We need housing, that's for sure, good quality family housing in the city so that people will start families and stay in London. We could start by preserving what we have and safeguarding the homes of Harringay from being turned into bedsits.
Architects should be made to live or work in any building they design for a year after its built. Unfortunately most prefer loft conversions in Clerkenwell or rambling family homes in Hampstead.Wonder why?
Railway lines eh, so inconveniently chaotic...

More importantly, does anyone know exactly where this development will be? I can't work it out from the plan - what will it involve building over? I know there is a development around the John Jones site, and one on Woodstock Rd but clearly they are small fry compared with this. The position of the railway makes me think it will affect Fonthill Road - is that right?

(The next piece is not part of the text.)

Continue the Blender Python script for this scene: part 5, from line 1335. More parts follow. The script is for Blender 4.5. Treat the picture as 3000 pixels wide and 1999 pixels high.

Like Liz, huge concerns about the traffic implications and whether what they are building is actually what people here need.
Yes, it looks like it's on that corner between Fonthill Road & Wells Terrace
Does "chaotic geometry" mean oblique and "effectively [distorting] the orthogonal nature of the city grid" mean, at a diagonal? Does reinstating "orthogonal geometry at the local level", mean, parallel with the streets? Is "signature" really profile or silhouette? Does "architect" always mean, precious? Prefer Plain English please!